== Collected data
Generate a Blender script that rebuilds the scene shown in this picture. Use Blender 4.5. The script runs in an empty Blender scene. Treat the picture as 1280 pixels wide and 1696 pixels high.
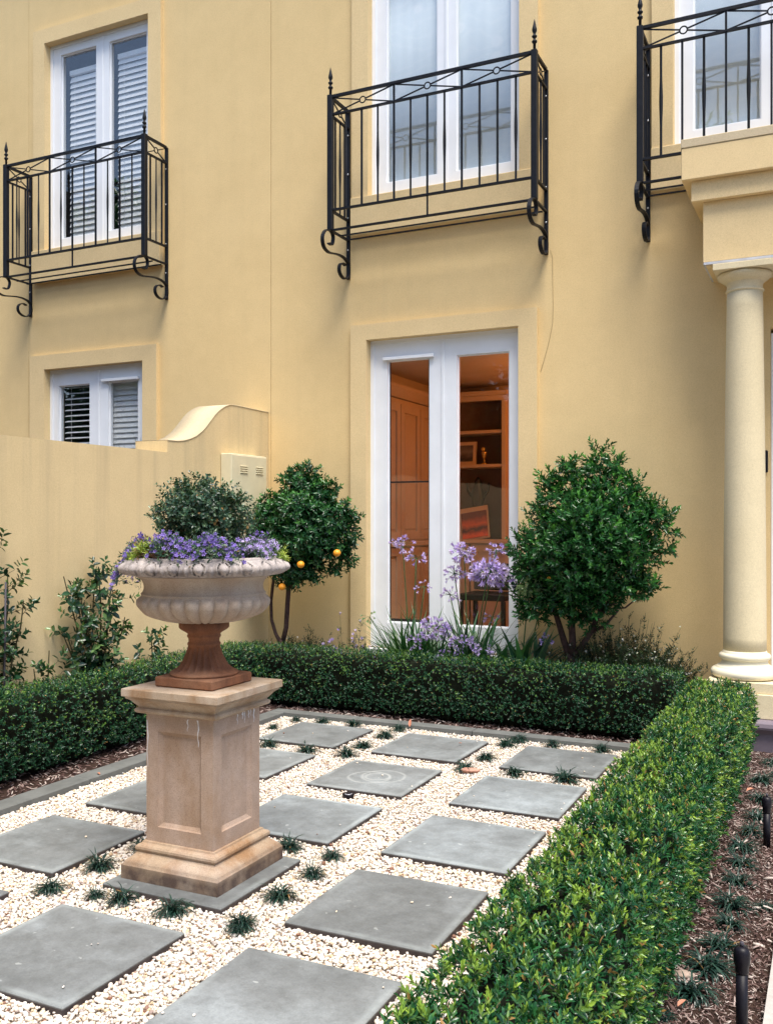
import bpy, math, random
import numpy as np
from mathutils import Vector, Matrix
rnd = random.Random(7)
RNG = np.random.default_rng(11)
S = bpy.context.scene
COL = S.collection
R = math.radians

# ------------------------------------------------------------------ camera
cam = bpy.data.cameras.new('camera')
co = bpy.data.objects.new('camera', cam)
COL.objects.link(co)
cam.sensor_fit = 'HORIZONTAL'
cam.sensor_width = 36.0
cam.lens = 36.0 * 1561.6 / 1280
cam.shift_y = 17.5 / 1280
cam.clip_start = 0.05
cam.clip_end = 600
co.location = (0, 0, 1.5)
co.rotation_euler = (R(90), 0, R(25.52))
S.camera = co

# ------------------------------------------------------------------ light
SUN_EL, SUN_AZ = 68, 136        # azimuth the light comes from, clockwise from +Y
w = bpy.data.worlds.new('World')
S.world = w
w.use_nodes = True
nt = w.node_tree
bg = nt.nodes['Background']
sky = nt.nodes.new('ShaderNodeTexSky')
sky.sky_type = 'NISHITA'
sky.sun_disc = False
sky.sun_elevation = R(SUN_EL)
sky.sun_rotation = R(SUN_AZ)
sky.air_density = 1.0
sky.dust_density = 2.0
sky.ozone_density = 1.0
nt.links.new(sky.outputs[0], bg.inputs[0])
bg.inputs[1].default_value = 0.13
sl = bpy.data.lights.new('sun', 'SUN')
sl.energy = 2.7
sl.angle = R(30)
sl.color = (1.0, 0.945, 0.84)
so = bpy.data.objects.new('sun', sl)
COL.objects.link(so)
d = Vector((math.sin(R(SUN_AZ)) * math.cos(R(SUN_EL)), math.cos(R(SUN_AZ)) * math.cos(R(SUN_EL)), math.sin(R(SUN_EL))))
so.rotation_euler = d.to_track_quat('Z', 'Y').to_euler()
so.location = (0, -5, 12)
S.view_settings.view_transform = 'Standard'
S.view_settings.look = 'None'
S.view_settings.exposure = 1.05
S.view_settings.gamma = 1.0
S.cycles.max_bounces = 7
S.cycles.diffuse_bounces = 3
S.cycles.transparent_max_bounces = 10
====
Print, exactly as written, the lines above from the first one to the one containing "S.camera = co". Leave out pictures.

→ **Response**
Generate a Blender script that rebuilds the scene shown in this picture. Use Blender 4.5. The script runs in an empty Blender scene. Treat the picture as 1280 pixels wide and 1696 pixels high.
import bpy, math, random
import numpy as np
from mathutils import Vector, Matrix
rnd = random.Random(7)
RNG = np.random.default_rng(11)
S = bpy.context.scene
COL = S.collection
R = math.radians

# ------------------------------------------------------------------ camera
cam = bpy.data.cameras.new('camera')
co = bpy.data.objects.new('camera', cam)
COL.objects.link(co)
cam.sensor_fit = 'HORIZONTAL'
cam.sensor_width = 36.0
cam.lens = 36.0 * 1561.6 / 1280
cam.shift_y = 17.5 / 1280
cam.clip_start = 0.05
cam.clip_end = 600
co.location = (0, 0, 1.5)
co.rotation_euler = (R(90), 0, R(25.52))
S.camera = co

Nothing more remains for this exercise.